One of the things that makes gardening so perpetually, addictively interesting to me is how it challenges beliefs I’d previously held about myself – often on an annual basis. Some beliefs are big, others are smaller, such as my dislike of asters.
Ask me in the middle of spring, when everything is new and fresh, and the tulip petals look as if they’ve been streaked with a fan-shaped brush, and I will confidently say I’m not an aster fan. Too fussy, too much lilac, too bushy. But scoot forward six months, and I regret I hadn’t planted a few in the gaps that appear at this time of year.

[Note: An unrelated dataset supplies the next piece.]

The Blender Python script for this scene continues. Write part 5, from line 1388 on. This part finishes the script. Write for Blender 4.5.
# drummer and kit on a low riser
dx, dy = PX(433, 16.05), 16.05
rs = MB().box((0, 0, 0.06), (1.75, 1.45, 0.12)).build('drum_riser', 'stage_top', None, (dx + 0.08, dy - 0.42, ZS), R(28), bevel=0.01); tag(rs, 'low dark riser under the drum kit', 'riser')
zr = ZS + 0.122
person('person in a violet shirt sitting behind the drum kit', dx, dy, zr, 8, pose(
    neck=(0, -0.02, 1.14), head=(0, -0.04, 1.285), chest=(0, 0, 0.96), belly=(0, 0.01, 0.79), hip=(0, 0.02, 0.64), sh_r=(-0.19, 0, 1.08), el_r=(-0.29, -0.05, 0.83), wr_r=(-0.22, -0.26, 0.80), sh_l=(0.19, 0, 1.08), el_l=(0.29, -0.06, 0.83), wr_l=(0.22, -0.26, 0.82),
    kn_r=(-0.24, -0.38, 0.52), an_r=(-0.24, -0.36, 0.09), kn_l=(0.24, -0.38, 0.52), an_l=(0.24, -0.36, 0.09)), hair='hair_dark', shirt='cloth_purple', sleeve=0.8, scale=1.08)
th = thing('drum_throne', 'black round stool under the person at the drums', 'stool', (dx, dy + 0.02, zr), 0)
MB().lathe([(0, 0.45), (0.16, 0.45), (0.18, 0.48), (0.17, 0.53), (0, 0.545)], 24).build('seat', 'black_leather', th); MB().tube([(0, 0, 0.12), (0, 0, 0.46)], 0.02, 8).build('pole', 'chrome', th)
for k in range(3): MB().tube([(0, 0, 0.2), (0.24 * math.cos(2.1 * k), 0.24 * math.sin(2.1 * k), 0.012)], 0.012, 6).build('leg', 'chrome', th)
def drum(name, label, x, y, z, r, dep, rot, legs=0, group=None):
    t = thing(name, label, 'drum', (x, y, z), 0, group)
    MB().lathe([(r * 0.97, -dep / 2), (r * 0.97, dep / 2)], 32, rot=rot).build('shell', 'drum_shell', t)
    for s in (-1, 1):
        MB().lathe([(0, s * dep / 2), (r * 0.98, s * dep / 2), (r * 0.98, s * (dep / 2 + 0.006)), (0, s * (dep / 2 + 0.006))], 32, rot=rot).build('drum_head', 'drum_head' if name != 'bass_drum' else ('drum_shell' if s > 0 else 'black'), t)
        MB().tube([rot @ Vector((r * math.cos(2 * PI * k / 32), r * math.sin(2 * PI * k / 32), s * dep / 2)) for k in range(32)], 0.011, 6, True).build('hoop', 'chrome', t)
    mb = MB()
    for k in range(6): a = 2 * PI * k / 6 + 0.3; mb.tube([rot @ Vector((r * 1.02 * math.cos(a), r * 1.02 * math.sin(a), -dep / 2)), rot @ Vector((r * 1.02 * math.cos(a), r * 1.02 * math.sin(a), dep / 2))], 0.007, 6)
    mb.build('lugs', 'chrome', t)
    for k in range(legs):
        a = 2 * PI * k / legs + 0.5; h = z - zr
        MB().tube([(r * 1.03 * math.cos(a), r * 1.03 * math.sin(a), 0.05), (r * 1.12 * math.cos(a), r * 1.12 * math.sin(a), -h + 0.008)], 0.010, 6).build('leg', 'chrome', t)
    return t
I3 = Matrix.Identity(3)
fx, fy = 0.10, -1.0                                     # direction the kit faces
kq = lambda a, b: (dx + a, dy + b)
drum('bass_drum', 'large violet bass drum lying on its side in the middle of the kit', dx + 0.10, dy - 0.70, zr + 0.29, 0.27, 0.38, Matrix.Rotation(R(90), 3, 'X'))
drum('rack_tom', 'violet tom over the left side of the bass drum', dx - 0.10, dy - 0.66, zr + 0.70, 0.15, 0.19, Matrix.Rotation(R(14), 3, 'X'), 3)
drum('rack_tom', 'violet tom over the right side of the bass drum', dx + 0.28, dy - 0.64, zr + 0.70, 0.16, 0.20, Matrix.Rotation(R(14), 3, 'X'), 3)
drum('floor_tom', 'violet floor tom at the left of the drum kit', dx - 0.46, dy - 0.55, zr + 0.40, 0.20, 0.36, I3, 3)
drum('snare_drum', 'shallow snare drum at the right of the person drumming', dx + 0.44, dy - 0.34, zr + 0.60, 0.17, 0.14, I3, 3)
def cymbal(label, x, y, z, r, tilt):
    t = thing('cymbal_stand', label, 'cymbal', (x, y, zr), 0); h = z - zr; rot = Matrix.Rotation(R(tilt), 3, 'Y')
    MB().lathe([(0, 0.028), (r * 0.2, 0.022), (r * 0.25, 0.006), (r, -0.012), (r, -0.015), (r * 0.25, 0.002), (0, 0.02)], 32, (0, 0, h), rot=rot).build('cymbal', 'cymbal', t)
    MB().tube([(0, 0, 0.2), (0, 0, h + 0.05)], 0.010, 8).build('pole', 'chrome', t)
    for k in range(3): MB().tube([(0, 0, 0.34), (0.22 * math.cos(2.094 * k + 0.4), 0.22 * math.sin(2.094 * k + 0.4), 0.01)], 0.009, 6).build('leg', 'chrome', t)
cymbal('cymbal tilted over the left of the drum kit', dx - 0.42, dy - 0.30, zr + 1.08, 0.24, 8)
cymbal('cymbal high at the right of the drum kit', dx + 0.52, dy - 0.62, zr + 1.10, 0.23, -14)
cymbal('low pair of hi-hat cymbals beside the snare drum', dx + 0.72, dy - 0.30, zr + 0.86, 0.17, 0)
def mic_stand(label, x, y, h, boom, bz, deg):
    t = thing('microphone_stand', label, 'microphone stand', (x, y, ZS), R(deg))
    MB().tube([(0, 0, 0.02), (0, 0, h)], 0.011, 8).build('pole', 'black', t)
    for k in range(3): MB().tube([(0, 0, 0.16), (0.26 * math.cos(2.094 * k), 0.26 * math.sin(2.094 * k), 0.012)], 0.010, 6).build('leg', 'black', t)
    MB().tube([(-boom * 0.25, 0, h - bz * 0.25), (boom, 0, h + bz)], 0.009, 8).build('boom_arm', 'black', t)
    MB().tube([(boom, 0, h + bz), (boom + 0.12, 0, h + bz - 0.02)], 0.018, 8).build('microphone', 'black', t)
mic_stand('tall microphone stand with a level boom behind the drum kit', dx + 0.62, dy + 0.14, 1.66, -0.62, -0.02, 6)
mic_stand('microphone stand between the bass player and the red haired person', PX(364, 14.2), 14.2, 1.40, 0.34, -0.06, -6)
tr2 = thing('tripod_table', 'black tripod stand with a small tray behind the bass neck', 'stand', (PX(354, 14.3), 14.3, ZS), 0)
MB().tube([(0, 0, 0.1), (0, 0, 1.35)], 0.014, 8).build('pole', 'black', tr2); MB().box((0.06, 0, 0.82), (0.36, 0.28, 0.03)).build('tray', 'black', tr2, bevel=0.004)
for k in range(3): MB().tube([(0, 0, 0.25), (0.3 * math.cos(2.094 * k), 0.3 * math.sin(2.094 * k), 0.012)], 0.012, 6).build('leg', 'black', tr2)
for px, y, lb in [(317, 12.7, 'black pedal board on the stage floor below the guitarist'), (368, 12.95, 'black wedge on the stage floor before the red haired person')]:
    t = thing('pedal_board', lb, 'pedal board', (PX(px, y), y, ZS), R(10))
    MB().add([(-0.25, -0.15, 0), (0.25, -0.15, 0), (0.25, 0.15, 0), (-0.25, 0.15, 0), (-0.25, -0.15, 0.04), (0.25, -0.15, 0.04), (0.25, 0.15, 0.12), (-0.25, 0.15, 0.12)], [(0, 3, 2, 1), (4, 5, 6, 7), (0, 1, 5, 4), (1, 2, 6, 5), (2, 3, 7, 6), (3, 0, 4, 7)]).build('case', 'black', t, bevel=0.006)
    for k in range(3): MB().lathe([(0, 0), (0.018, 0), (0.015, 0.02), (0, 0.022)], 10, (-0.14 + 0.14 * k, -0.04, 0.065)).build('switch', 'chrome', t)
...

For the uninitiated, asters – also known as Michaelmas daisies because they are often in flower in late September – are a large group of several species of shrubby daisies.
They are unfussy to grow, will put up with part shade or full sun, and aren’t particularly needy, as long as they’re not subjected to drought or boggy conditions. In short, there’s probably somewhere in your growing space that could accommodate one where there isn’t anything else growing for the next few months. I’ve been prompted to think about asters because we’ve just moved into a house with a blank slate of a back garden, and the promise of a good, dry garden out the front. The number of ornamental plants growing across both could be counted on one hand, and the bog-standard pale purple (a colour that always reminds me of Tammy Girl circa 1998, iykyk) aster is among them.
If you’re starting a garden from scratch, with not much money, addressing whether you can accept what’s currently happy there is a fair basis for a contented relationship. I’m beginning to think I will welcome them not only into the front garden, but also into the back, where my dreams of Piet Oudolf-style clouds of dew-dropped asters will shiver into future autumns.
Oudolf – the Dutch garden designer whose clumps of naturalistic planting have inspired more contemporary gardens than most – deployed A. umbellatus in the Oudolf Field at Hauser & Wirth art centre in Bruton, Somerset. It’s white, which makes it a great palette-cleanser for the bolder, warmer tones of late-summer and autumn planting, and pleasingly tall.
I’m also eyeing up A. pyrenaeus ‘Lutetia’, a favourite of Beth Chatto’s, which has large, spidery flowers in the palest lilac. If you wanted something more keenly purple, check out Symphyotrichum novi-belgii ‘Violetta’, which is real wizard’s-robe territory.
Some will flower long into the autumn, and then offer up graceful skeletons for catching frost. In spring, cut them back, remind yourself you once said you didn’t like asters, and be grateful you’ve changed your ways.